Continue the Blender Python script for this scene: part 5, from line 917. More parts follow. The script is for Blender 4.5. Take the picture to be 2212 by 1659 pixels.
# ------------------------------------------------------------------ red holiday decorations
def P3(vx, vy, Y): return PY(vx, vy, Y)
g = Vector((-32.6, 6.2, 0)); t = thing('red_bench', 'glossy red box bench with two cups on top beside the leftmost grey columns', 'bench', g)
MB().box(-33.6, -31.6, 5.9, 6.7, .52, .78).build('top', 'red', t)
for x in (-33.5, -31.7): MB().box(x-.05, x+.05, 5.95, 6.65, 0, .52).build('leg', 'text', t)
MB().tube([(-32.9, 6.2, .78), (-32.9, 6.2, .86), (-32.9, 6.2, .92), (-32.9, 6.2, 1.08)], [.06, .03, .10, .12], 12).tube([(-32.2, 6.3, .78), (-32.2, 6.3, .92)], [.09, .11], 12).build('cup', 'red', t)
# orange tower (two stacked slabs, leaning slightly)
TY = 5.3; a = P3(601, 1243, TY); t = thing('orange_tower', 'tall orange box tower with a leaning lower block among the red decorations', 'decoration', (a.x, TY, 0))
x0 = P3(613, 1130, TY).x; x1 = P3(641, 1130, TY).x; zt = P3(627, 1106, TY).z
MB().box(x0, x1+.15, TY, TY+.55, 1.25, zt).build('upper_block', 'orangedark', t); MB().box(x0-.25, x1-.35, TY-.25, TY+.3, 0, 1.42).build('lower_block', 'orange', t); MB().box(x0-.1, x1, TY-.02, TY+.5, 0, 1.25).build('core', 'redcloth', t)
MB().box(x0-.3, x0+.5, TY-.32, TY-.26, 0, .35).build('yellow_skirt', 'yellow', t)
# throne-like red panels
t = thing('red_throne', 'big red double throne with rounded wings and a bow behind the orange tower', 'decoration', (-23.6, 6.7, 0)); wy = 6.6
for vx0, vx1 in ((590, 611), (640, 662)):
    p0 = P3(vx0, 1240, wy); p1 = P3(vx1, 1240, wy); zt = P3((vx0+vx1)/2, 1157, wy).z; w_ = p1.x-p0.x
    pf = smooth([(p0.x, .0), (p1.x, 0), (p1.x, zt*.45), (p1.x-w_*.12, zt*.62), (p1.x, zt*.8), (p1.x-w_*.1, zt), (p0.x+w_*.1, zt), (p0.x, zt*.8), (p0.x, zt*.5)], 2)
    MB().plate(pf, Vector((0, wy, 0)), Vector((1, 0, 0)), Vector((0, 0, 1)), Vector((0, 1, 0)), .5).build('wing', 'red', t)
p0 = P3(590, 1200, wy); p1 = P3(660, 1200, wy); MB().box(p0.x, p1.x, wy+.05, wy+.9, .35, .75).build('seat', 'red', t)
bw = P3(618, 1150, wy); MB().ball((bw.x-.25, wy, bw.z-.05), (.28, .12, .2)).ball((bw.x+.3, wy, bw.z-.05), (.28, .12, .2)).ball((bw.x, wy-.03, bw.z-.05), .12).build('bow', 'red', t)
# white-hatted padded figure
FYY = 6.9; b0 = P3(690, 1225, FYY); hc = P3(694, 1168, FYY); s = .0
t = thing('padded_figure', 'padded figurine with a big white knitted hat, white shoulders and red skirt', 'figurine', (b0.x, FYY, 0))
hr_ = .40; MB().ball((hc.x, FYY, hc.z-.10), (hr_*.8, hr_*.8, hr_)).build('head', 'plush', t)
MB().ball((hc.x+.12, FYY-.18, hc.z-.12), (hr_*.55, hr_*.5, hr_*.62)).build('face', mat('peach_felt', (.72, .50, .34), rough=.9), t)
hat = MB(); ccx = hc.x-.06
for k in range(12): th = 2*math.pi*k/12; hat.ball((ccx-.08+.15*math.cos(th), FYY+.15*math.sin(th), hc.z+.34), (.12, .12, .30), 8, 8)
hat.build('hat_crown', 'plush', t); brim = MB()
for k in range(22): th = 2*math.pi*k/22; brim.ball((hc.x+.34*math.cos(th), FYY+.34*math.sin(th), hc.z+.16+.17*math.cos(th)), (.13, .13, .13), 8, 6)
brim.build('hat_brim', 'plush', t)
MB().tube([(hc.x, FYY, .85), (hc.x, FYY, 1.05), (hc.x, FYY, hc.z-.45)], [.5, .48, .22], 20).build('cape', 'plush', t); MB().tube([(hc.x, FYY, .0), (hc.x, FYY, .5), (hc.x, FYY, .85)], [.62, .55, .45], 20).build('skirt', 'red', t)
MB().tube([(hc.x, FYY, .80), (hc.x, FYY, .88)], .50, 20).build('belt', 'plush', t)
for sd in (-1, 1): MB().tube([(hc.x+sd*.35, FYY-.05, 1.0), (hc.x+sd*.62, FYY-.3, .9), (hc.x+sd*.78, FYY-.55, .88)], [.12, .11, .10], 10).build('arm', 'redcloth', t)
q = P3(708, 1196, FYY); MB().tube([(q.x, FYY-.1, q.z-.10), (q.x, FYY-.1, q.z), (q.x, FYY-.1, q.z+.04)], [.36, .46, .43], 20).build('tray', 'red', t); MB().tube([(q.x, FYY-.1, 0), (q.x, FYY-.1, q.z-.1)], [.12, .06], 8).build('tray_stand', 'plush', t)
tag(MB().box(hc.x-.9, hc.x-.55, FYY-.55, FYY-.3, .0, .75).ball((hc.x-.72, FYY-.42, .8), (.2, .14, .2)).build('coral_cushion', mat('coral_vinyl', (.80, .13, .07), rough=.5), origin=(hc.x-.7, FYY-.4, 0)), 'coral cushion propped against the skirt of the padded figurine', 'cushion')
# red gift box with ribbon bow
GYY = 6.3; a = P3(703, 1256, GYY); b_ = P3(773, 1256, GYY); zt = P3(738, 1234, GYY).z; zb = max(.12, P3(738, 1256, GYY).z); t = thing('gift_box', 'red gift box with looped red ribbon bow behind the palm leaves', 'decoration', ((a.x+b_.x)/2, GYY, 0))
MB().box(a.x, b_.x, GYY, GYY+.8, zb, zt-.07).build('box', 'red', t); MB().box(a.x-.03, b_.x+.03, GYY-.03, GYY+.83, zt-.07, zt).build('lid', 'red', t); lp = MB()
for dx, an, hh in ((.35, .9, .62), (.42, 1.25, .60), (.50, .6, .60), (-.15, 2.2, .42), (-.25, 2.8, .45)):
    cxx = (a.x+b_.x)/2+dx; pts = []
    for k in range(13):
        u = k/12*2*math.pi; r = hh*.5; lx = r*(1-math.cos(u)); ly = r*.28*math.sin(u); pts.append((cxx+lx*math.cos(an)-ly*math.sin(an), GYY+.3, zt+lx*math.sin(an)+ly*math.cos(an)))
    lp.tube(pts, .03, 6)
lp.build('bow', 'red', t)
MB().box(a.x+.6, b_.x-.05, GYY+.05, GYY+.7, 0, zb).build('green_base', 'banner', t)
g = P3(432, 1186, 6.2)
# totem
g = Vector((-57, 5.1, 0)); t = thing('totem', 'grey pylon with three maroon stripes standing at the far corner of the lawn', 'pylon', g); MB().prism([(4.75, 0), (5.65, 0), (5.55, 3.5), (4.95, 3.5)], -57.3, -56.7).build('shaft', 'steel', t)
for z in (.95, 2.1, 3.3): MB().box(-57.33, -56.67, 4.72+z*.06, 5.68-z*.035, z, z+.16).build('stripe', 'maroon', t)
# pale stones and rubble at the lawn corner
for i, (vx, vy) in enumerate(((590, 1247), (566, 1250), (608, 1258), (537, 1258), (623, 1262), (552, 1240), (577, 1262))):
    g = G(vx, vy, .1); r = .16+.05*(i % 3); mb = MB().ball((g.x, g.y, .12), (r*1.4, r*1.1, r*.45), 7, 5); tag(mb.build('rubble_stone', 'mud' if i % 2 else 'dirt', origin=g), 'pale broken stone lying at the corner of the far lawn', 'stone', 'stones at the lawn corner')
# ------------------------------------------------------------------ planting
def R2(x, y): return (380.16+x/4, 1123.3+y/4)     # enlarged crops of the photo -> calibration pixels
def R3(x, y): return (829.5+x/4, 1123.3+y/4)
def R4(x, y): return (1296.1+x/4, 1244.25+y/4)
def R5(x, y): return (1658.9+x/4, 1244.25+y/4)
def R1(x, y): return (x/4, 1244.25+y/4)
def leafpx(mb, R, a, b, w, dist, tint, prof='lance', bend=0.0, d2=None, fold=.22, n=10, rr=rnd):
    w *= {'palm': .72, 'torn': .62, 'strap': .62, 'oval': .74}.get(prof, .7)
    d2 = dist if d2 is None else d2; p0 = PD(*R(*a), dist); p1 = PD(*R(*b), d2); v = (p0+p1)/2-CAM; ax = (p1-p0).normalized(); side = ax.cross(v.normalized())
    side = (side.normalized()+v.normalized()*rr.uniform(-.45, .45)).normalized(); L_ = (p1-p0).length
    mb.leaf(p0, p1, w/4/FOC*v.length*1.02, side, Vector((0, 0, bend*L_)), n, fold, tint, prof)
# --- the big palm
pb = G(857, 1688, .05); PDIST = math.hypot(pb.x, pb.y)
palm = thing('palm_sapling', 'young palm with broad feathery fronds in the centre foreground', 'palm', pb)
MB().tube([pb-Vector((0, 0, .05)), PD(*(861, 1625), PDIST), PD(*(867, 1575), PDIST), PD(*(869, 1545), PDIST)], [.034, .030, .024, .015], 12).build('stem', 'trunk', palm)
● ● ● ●
**Your task**
From the data above, count the lines where "pixels" occurs and give that figure and nothing else.

**Solution for this task**
2